I’m having a conversation, by text, with my daughter the day before the A level results are published.
Me: What are you doing today?
Her: I’m tidying up. I’m stressed about tomorrow and keeping myself distracted.
Me: You’ll know soon and then you can look to the future.
Her: Yes but not knowing means I can’t be disappointed. Once I know I can’t not know anymore.
It reminds me of something a colleague of mine once said in his thick French accent, which seemed to give it both extra romance and gravitas.
“If you have a pile of ugly rubbish in your garden growing a beautiful tree in front of it won’t make the rubbish disappear.”
It also makes me think about the time a couple I was working with didn’t want to do the exercise where they write down the things they love about one another. If you don’t ask yourself the question you don’t have to face the answer.
As my conversation with my daughter developed it became clear that she was less worried about how well she had done with regard to her University place and more about the level of her success versus that of her peers.
“I’m coming off all social media so that I can’t see what results anyone else got,” she tells me later.
“Why don’t you want to know what anyone else got?” I ask.
“Because if I get an A in Psychology I’ll be happy unless one of my friends gets an A*,” she says.
I look for a response but I can’t find one because I know exactly what she means.
Thinking back to my own A level results, which were largely disastrous, I can remember feeling disappointed in comparison with my peers even though I’d spent most of the entire two years playing “Defender” in the common room off my head on magic mushrooms harvested from a field behind a fellow student’s house in Horsemonden.

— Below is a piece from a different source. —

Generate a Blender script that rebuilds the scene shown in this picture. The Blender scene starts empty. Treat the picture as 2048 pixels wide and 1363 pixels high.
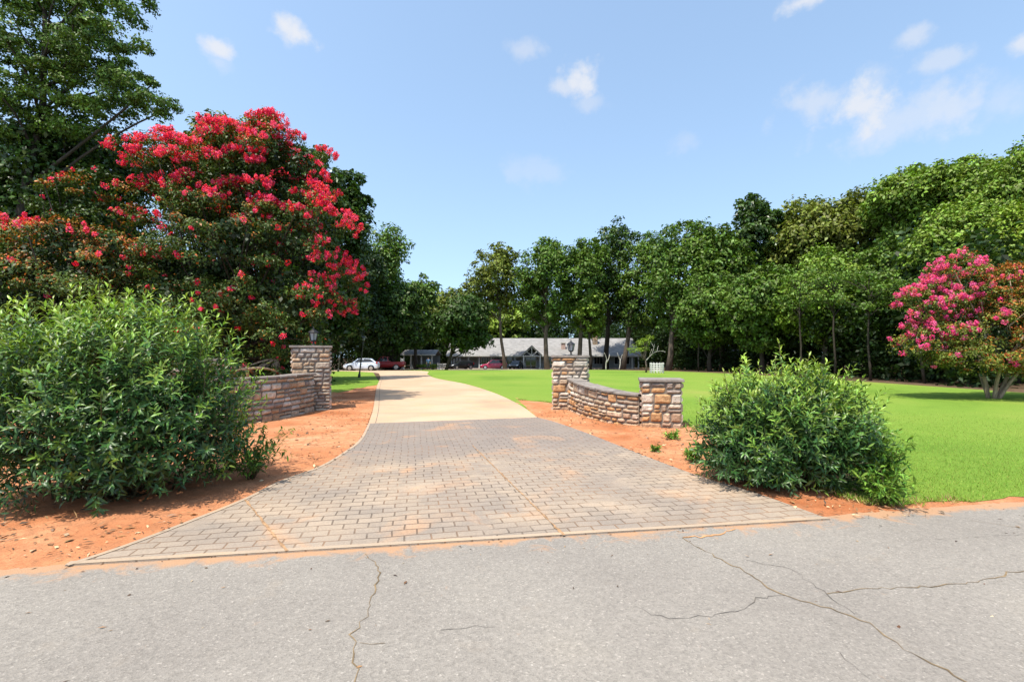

Trying to offer my daughter some crumb of comfort I tell her that all news is best confronted, good or bad. I say, “It makes you a better person” without really understanding how while knowing that it does.
“I know,” she says, “I just don’t want to disappoint”
That’s the part which really gets me. The inference that it isn’t only her that will be disappointed if it goes badly but that I will too.
“I’m proud of who you are,” I tell her. “No exam result will change that”
“Thank you,” she says in that way people do when your words haven’t landed.
In the end, she needn’t have worried but she still maintained her self imposed social media blackout for fear of finding that someone else had done better than her.
Sitting together after dinner she says, “I don’t know what to do on my phone now I don’t have any social media”
I say, “How about talking to the other people in the room?”
She gives me a thin smile.
“I’m just going to ice the cake we made for Auntie Clare’s birthday if you want to help” I call from the kitchen.
“No thanks. How did it come out?” She replies.
“It’s OK,” I say. “But I’ve made better.”